60. The method of claim 58, wherein the step processing the swipe data by a microchip for producing a cipher data comprises:

generating a random number for avoiding a replay attack;

decoding the swipe data by a comparator;

converting the swipe data into a card data by a converter;

tokenization of the card data by a tokenizer by Xoring the card data with a dongle ID;

encrypting the card data into a cipher data by an encryption engine using a RSA algorithm, and wherein a public key is used in RSA algorithm for encrypting the card data; and

modulating the cipher data by a modulation engine using Frequency Shift Keying (FSK);

wherein the dongle ID is a unique and secret ID related to the dongle.

61. The method of claim 58, wherein the step of processing the cipher data in a payment server of the production server comprises:

decoding the hash value by a decoder of the payment server for producing the cipher data;

decrypting the cipher data by a decryption engine of the payment server using a private key;

retrieving a merchant information stored in a payment database of the production server;

reproducing a complete card number by stitching a part of the card number entered by the merchant with a card data received from the dongle; and

authenticating the merchant.

62. The method of claim 58, wherein the step of representing the cipher data as an audio signal comprises:

filtering the cipher data by a low pass filter; and

dividing a voltage of cipher data for producing an amplitude for the audio signal.
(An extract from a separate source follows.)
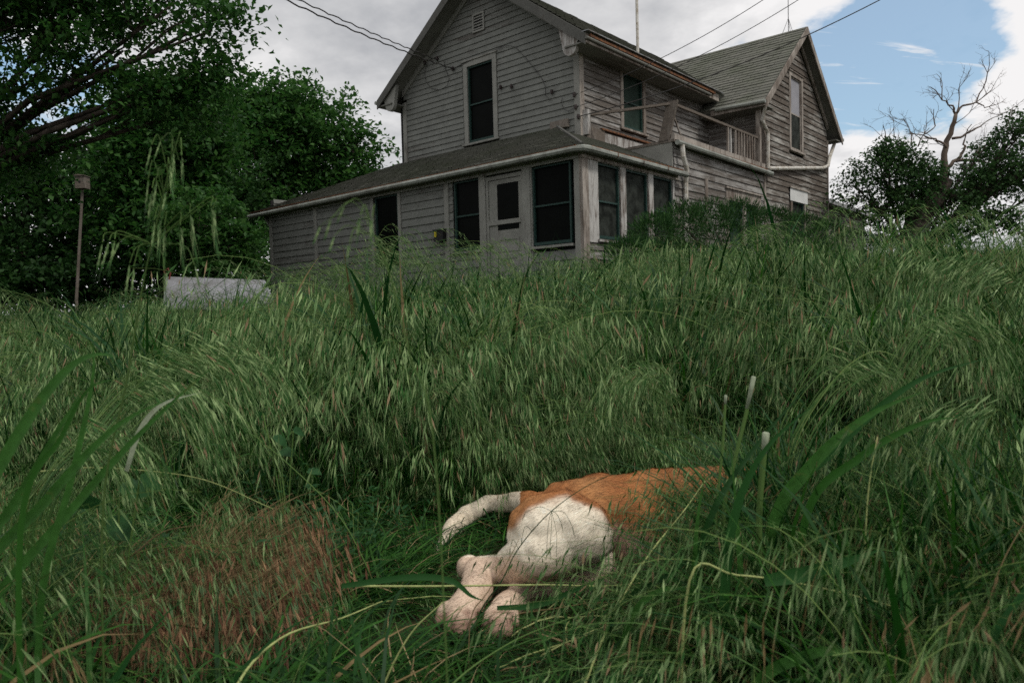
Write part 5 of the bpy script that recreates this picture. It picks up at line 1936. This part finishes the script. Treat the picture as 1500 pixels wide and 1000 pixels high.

63. The method of claim 58, wherein the step of constructing the hash value out of the encrypted data by the hash function of the client application running on the mobile phone is done by creating a date/time stamp.

64. The method of claim 58, wherein the method further comprises sending an electronic receipt to the customer through a short message service (SMS) or an e-mail.

65. The method of claim 58, wherein the method further comprises recording a transaction status by a counter of the microchip.

66. The method of claim 58, wherein the method further comprises:

measuring a voltage level of a battery of the dongle by an analog-to-digital convertor (ADC) of the microprocessor;

sending a measured voltage level along with the transaction data to the production server, collating a reading of the battery by the payment server;

computing a remaining voltage level in the battery by the payment server; and

sending an information corresponding to the remaining voltage level in the battery to a user.

67. The method of claim 58, wherein the method further comprises sending a plurality of promotional offers for a customer after reaching a preset frequency of transactions from an electronic card.

68. The method of claim 58, wherein the transaction information includes an amount of the transaction, an unique PIN of the card entered by the card holder, an additional data related to the transaction, and a signature of a card holder.

69. The method according to claim 58, wherein the unique PIN is data is any one of a scrambled PIN data or a PIN block or a onetime password.

70. The method of claim 58, wherein the method further comprises an updating of the public key, and wherein the updating of the public key comprises swiping a non financial card on a swipe machine, reading a swipe data by a reader head of the dongle, extracting a public key from the swipe data and updating the public key associated with the dongle.